Based on an experimental work on unconfined and CFRP confined circular HPFRCC specimens, the following conclusions can be drawn:

• When confined with CFRP sheets, the axial strength and ultimate strain capacity of the circular HPFRCC specimens are enhanced significantly. The higher is the number of CFRP layers, the more remarkable is the increase in peak compressive strength and ultimate axial strain.
• An average lateral FRP rupture strain of 0.006 and corresponding strain efficiency factor of 0.35 are obtained for HPFRCC confined by CFRP sheets. The values of these two key characteristics are observed to be less than FRP confined NSC and HSC. After the first ascending branch in the stress–strain curves, due to the different nature of HPFRCC in comparison with ordinary concrete, confinement pressure changed by local concentration of stresses resulting with lower hoop rupture strains and corresponding strain efficiency factors.
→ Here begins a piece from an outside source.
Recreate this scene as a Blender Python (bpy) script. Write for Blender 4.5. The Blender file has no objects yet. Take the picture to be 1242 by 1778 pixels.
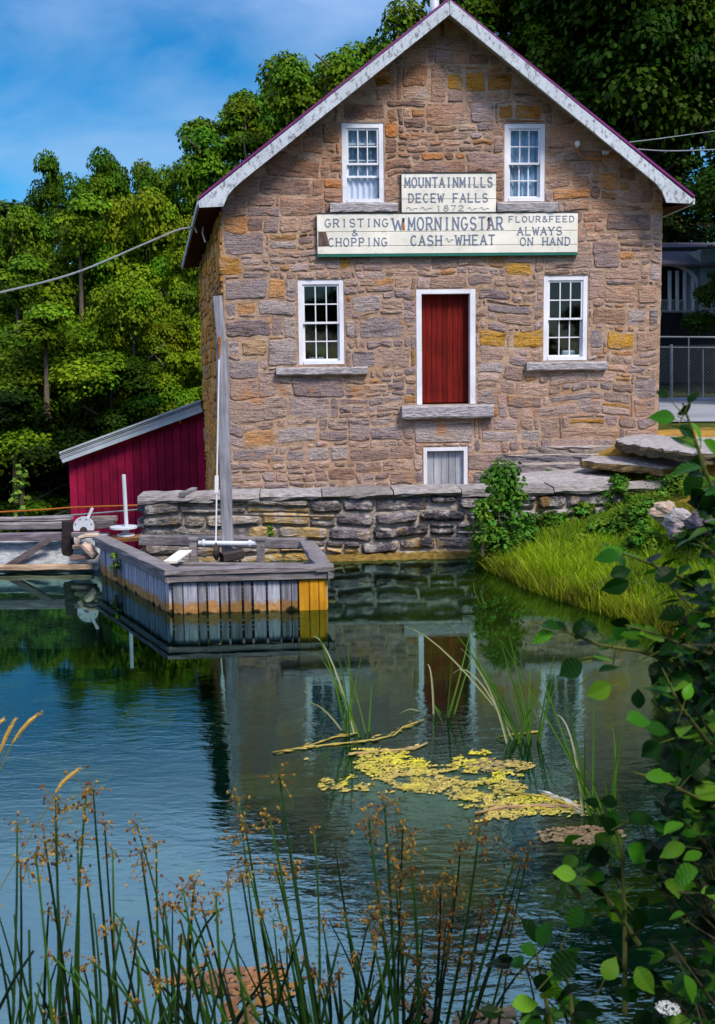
import bpy, math, random
import numpy as np
from mathutils import Vector, Matrix, noise
V = Vector
scene = bpy.context.scene
COL = scene.collection
rad = math.radians

# ------------------------------------------------------------------ camera, world, sun, exposure
FPX, CAM_H, PITCH, ROLL, YAW = 1860.0, 2.7, rad(7.32), .0145, rad(3.5)
_r0 = V((1, 0, 0)); _u0 = V((0, math.sin(PITCH), math.cos(PITCH))); FW = V((0, math.cos(PITCH), -math.sin(PITCH)))
CR = _r0 * math.cos(ROLL) - _u0 * math.sin(ROLL); CU = _r0 * math.sin(ROLL) + _u0 * math.cos(ROLL)
CC = V((0, 0, CAM_H))
cam = bpy.data.cameras.new('camera'); camo = bpy.data.objects.new('camera', cam); COL.objects.link(camo)
m3 = Matrix((CR, CU, -FW)).transposed()
camo.matrix_world = Matrix.Translation(CC) @ m3.to_4x4()
cam.sensor_fit = 'VERTICAL'; cam.sensor_height = 36; cam.lens = 36 * FPX / 1778
cam.clip_start = .05; cam.clip_end = 3000
cam.dof.use_dof = True; cam.dof.focus_distance = 17; cam.dof.aperture_fstop = 7
scene.camera = camo

SUN_DIR = V((.46, -.64, 1.0)).normalized()
SUN_EL = math.asin(SUN_DIR.z); SUN_AZ = math.atan2(SUN_DIR.x, SUN_DIR.y)
sun = bpy.data.lights.new('sun', 'SUN'); suno = bpy.data.objects.new('sun', sun); COL.objects.link(suno)
sun.energy = 4.5; sun.angle = rad(16); sun.color = (1, .91, .80)
suno.rotation_euler = SUN_DIR.to_track_quat('Z', 'Y').to_euler()

w = bpy.data.worlds.new('World'); scene.world = w; w.use_nodes = True
nt = w.node_tree; nt.nodes.clear()
def nn(nt, t, **kw):
    n = nt.nodes.new(t)
    for k, v in kw.items():
        if k in n.inputs: n.inputs[k].default_value = v
        else: setattr(n, k, v)
    return n
out = nn(nt, 'ShaderNodeOutputWorld'); bg = nn(nt, 'ShaderNodeBackground'); bg.inputs['Strength'].default_value = .10
sky = nn(nt, 'ShaderNodeTexSky', sky_type='NISHITA', sun_disc=False, sun_elevation=SUN_EL, sun_rotation=SUN_AZ)
sky.air_density = 1.0; sky.dust_density = .3; sky.ozone_density = 3.0
hs = nn(nt, 'ShaderNodeHueSaturation'); hs.inputs['Saturation'].default_value = 1.85; hs.inputs['Value'].default_value = 1.2
tc = nn(nt, 'ShaderNodeTexCoord'); mp = nn(nt, 'ShaderNodeMapping'); mp.inputs['Scale'].default_value = (1.2, 1.2, 3.2); mp.inputs['Location'].default_value = (.35, .2, .1)
cn = nn(nt, 'ShaderNodeTexNoise'); cn.inputs['Scale'].default_value = 3.1; cn.inputs['Detail'].default_value = 7; cn.inputs['Roughness'].default_value = .52; cn.inputs['Distortion'].default_value = .35
cr = nn(nt, 'ShaderNodeValToRGB'); cr.color_ramp.elements[0].position = .43; cr.color_ramp.elements[1].position = .74
cm = nn(nt, 'ShaderNodeMix', data_type='RGBA')
cm.inputs[7].default_value = (4.8, 6.4, 8.6, 1)
L = nt.links.new
L(sky.outputs[0], hs.inputs['Color']); L(hs.outputs[0], cm.inputs[6])
L(tc.outputs['Generated'], mp.inputs[0]); L(mp.outputs[0], cn.inputs['Vector']); L(cn.outputs['Fac'], cr.inputs[0])
mul = nn(nt, 'ShaderNodeMath', operation='MULTIPLY'); mul.inputs[1].default_value = .46
sxyz = nn(nt, 'ShaderNodeSeparateXYZ'); zr = nn(nt, 'ShaderNodeMapRange'); zr.interpolation_type = 'SMOOTHSTEP'
for k, v in (('From Min', .25), ('From Max', .46), ('To Min', 0), ('To Max', .8)): zr.inputs[k].default_value = v
mx_ = nn(nt, 'ShaderNodeMath', operation='ADD'); mx_.use_clamp = True
zr2 = nn(nt, 'ShaderNodeMapRange'); zr2.interpolation_type = 'SMOOTHSTEP'
for k, v in (('From Min', .56), ('From Max', .74), ('To Min', 1), ('To Max', .12)): zr2.inputs[k].default_value = v
zm = nn(nt, 'ShaderNodeMath', operation='MULTIPLY')
L(tc.outputs['Generated'], sxyz.inputs[0]); L(sxyz.outputs[2], zr.inputs['Value']); L(sxyz.outputs[2], zr2.inputs['Value']); L(zr.outputs[0], zm.inputs[0]); L(zr2.outputs[0], zm.inputs[1])
L(cr.outputs[0], mul.inputs[0]); L(mul.outputs[0], mx_.inputs[0]); L(zm.outputs[0], mx_.inputs[1]); L(mx_.outputs[0], cm.inputs[0]); hz = nn(nt, 'ShaderNodeMix', data_type='RGBA'); hz.inputs[6].default_value = (4.8, 6.4, 8.6, 1); hz.inputs[7].default_value = (15, 17.5, 28, 1); L(zm.outputs[0], hz.inputs[0]); L(hz.outputs[2], cm.inputs[7]); L(cm.outputs[2], bg.inputs[0]); L(bg.outputs[0], out.inputs[0])  # brighter veil band added above the view to lift the pond's sky reflection
vs = scene.view_settings
vs.view_transform = 'Standard'; vs.look = 'None'; vs.gamma = 1; vs.use_curve_mapping = False; vs.exposure = 0.14
scene.cycles.max_bounces = 8; scene.cycles.transparent_max_bounces = 12; scene.cycles.diffuse_bounces = 3; scene.cycles.glossy_bounces = 3
scene.cycles.use_denoising = True; scene.cycles.caustics_reflective = False; scene.cycles.caustics_refractive = False

# ------------------------------------------------------------------ placing helpers (photo pixel -> place on a plane of the world)
def ray(x, y): return FW + CR * ((x - 621) / FPX) - CU * ((y - 889) / FPX)
def PY(x, y, Y):
    d = ray(x, y); return CC + d * (Y / d.y)
def PZ(x, y, z=0.0):
    d = ray(x, y); return CC + d * ((z - CAM_H) / d.z)
BU = V((math.cos(YAW), math.sin(YAW), 0)); BN = V((math.sin(YAW), -math.cos(YAW), 0))
BO = PY(768, 906, 19.6); BO.z = 0
def B(u, n, z): return BO + BU * u + BN * n + V((0, 0, z))     # mill frame: along the gable wall, out of it, up
def PF(x, y, n=0.0):
    d = ray(x, y); t = (BO + BN * n - CC).dot(BN) / d.dot(BN); q = CC + d * t - BO
    return q.dot(BU), q.z
def PB(x, y, n=0.0):
    u, z = PF(x, y, n); return B(u, n, z)
def UN(p): q = p - BO; return q.dot(BU), q.dot(BN)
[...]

• Investigation of five available models showed that only the model developed by Lim and Ozbakkaloglu [26] is in Category I in terms of axial strength and ultimate strain prediction performances. As seen Figure 5 and Figure 6, the predictions of the models are generally less accurate for axial strength and ultimate axial strain when stiffness of the FRP jacket is high. Obviously, there is a need for further research for different ranges of effective parameters, particularly for heavily confined HPFRCC.